The monks are being represented by the IJ (what the ACLU should have been if it weren't for its Stalinist founders) which hopes to get to the Supreme Court.  If I were one of the monks (wildly unlikely as that is) I might be tempted to sell them as "human-sized wood boxes" rather than coffins and see where that got me.

7 Comments

  1. Rick C:

    Seems to me like this would be an opportunity for a truly enterprising organization to pick up stakes to a state that doesn't have such ridiculous laws...and maybe start a mail-order business back in Louisiana.

  2. Mark:

    Couldn't they offer the coffin as a free gift in exchange for donations to the Abbey? Surely the government wouldn't try to regulate the free exchange of gifts...

  3. Dr. T:

    "If I were one of the monks (wildly unlikely as that is) I might be tempted to sell them as “human-sized wood boxes” rather than coffins and see where that got me."

    Nowhere. Bodies being buried or cremated must be placed into approved coffins. Human-sized boxes can't meet that "standard."

  4. Henry Bowman:

    Reason had an article several years ago about a very similar law in Tennessee. In that case, a pastor of a Chattanooga church wanted to sell low-cost caskets to his congregants. He learned to his dismay that he would hav to take two years of training in order to obtains a license...

  5. Maureen:

    But what's really different here is that the monks have been making the coffins for many a year, and that this law was made deliberately to include them out.

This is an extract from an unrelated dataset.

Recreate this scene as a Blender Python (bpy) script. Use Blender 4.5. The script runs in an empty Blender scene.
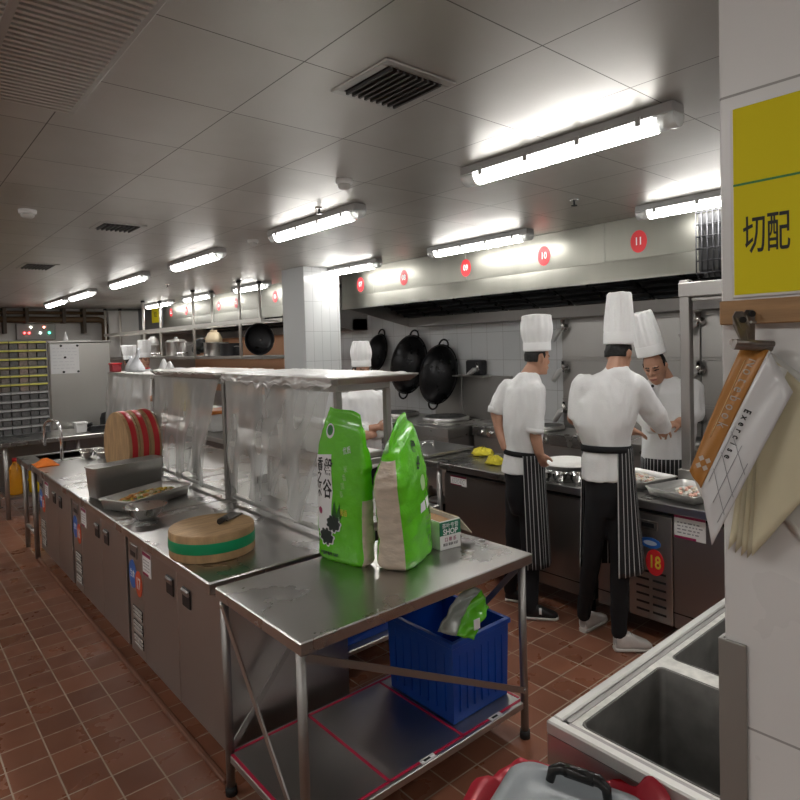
import bpy, bmesh, math, random
from math import sin, cos, pi, radians, atan2, hypot, sqrt
from mathutils import Vector, Matrix, noise
from mathutils.bvhtree import BVHTree

random.seed(7)
SC = bpy.context.scene
COL = SC.collection
V = Vector

# ------------------------------------------------------------------ camera
F, YAW, PIT, ROL, CX, CY, CH = 617.3, .70698, -.033495, -.028094, 400.0, 364.6, 1.7
_fwd = V((sin(YAW)*cos(PIT), cos(YAW)*cos(PIT), sin(PIT)))
_rt = V((cos(YAW), -sin(YAW), 0))
_up = _rt.cross(_fwd)
RT = cos(ROL)*_rt + sin(ROL)*_up
UP = -sin(ROL)*_rt + cos(ROL)*_up
FW = _fwd
RH = V((cos(YAW), -sin(YAW), 0))          # horizontal across the view
FH = V((sin(YAW), cos(YAW), 0))           # horizontal along the view
CAM = V((0, 0, CH))
cam_d = bpy.data.cameras.new('camera')
cam = bpy.data.objects.new('camera', cam_d)
COL.objects.link(cam)
M = Matrix((RT, UP, -FW)).transposed().to_4x4()
M.translation = CAM
cam.matrix_world = M
cam_d.sensor_width = 36
cam_d.sensor_fit = 'HORIZONTAL'
cam_d.lens = F/800*36
cam_d.shift_y = -(400-CY)/800
cam_d.clip_start = .05
cam_d.clip_end = 60
SC.camera = cam

# ------------------------------------------------------------------ world, exposure
wd = bpy.data.worlds.new('world')
SC.world = wd
wd.use_nodes = True
wd.node_tree.nodes['Background'].inputs[0].default_value = (.9, .95, 1, 1)
wd.node_tree.nodes['Background'].inputs[1].default_value = .25
SC.view_settings.view_transform = 'Standard'
SC.view_settings.look = 'None'
SC.view_settings.gamma = 1
SC.view_settings.use_curve_mapping = False
SC.view_settings.exposure = 2.2
LAMP_POWER = 14.0


def ray(px, py):
    return RT*(px-CX)/F - UP*(py-CY)/F + FW


def W(px, py, d):
    return CAM + ray(px, py)*d


def Zp(px, py, z):
    r = ray(px, py)
    return CAM + r*((z-CH)/r.z)


# ------------------------------------------------------------------ materials
MATS = {}


def mat(name, col, rough=.5, metal=0., nz=0., ns=6., st=(1, 1, 1), bump=0., bs=40., emit=0., alpha=1., rn=0., trans=0., coat=0.):
    if name in MATS:
        return MATS[name]
    m = bpy.data.materials.new(name)
    m.use_nodes = True
    nt = m.node_tree
    N, L = nt.nodes, nt.links
    b = N['Principled BSDF']
    b.inputs['Base Color'].default_value = (*col, 1)
    b.inputs['Roughness'].default_value = rough
    b.inputs['Metallic'].default_value = metal
    b.inputs['Transmission Weight'].default_value = trans
    b.inputs['Coat Weight'].default_value = coat
    if emit:
        b.inputs['Emission Color'].default_value = (*col, 1)
        b.inputs['Emission Strength'].default_value = emit
    if alpha < 1:
        b.inputs['Alpha'].default_value = alpha
    if nz or bump or rn:
        tc = N.new('ShaderNodeTexCoord')
        mp = N.new('ShaderNodeMapping')
        mp.inputs['Scale'].default_value = st
        L.new(tc.outputs['Object'], mp.inputs[0])
        if nz or rn:
            t = N.new('ShaderNodeTexNoise')
            t.inputs['Scale'].default_value = ns
            t.inputs['Detail'].default_value = 5
            L.new(mp.outputs[0], t.inputs['Vector'])
        if nz:
            cr = N.new('ShaderNodeValToRGB')
            cr.color_ramp.elements[0].position = .2
            cr.color_ramp.elements[1].position = .8
            cr.color_ramp.elements[0].color = (*[max(0, c*(1-nz)) for c in col], 1)
            cr.color_ramp.elements[1].color = (*[min(1, c*(1+nz)) for c in col], 1)
            L.new(t.outputs['Fac'], cr.inputs[0])
            L.new(cr.outputs[0], b.inputs['Base Color'])
        if rn:
            mr = N.new('ShaderNodeMapRange')
            mr.inputs['From Min'].default_value = .2
            mr.inputs['From Max'].default_value = .8
            mr.inputs['To Min'].default_value = max(.02, rough-rn)
            mr.inputs['To Max'].default_value = min(1, rough+rn)
            L.new(t.outputs['Fac'], mr.inputs[0])
            L.new(mr.outputs[0], b.inputs['Roughness'])
        if bump:
            t2 = N.new('ShaderNodeTexNoise')
            t2.inputs['Scale'].default_value = bs
            t2.inputs['Detail'].default_value = 3
            L.new(mp.outputs[0], t2.inputs['Vector'])
            bp = N.new('ShaderNodeBump')
            bp.inputs['Strength'].default_value = bump
            bp.inputs['Distance'].default_value = .01
            L.new(t2.outputs['Fac'], bp.inputs['Height'])
            L.new(bp.outputs[0], b.inputs['Normal'])
    MATS[name] = m
    return m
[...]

    Obviously, these caskets are too nice for the funeral home association's liking. We're not talking pine boxes, and yet they're not stupidly fancy or hugely expensive, either.

  6. CT_Yankee:

    The monks might offer "care packages" of common items for the deceased's family, and deliver them in a large "shipping container".

  7. T M Colon:

    As far as I can tell, licensing is a way to turn a right into a government granted privilege. Just like the state claims driving a car is a privilege. Why? Is travel a privilege? Is walking on a public sidewalk a privilege? Is riding a bike a privilege? What's the principle here? Where do we draw the line on what the government can claim is not a right but a privilege?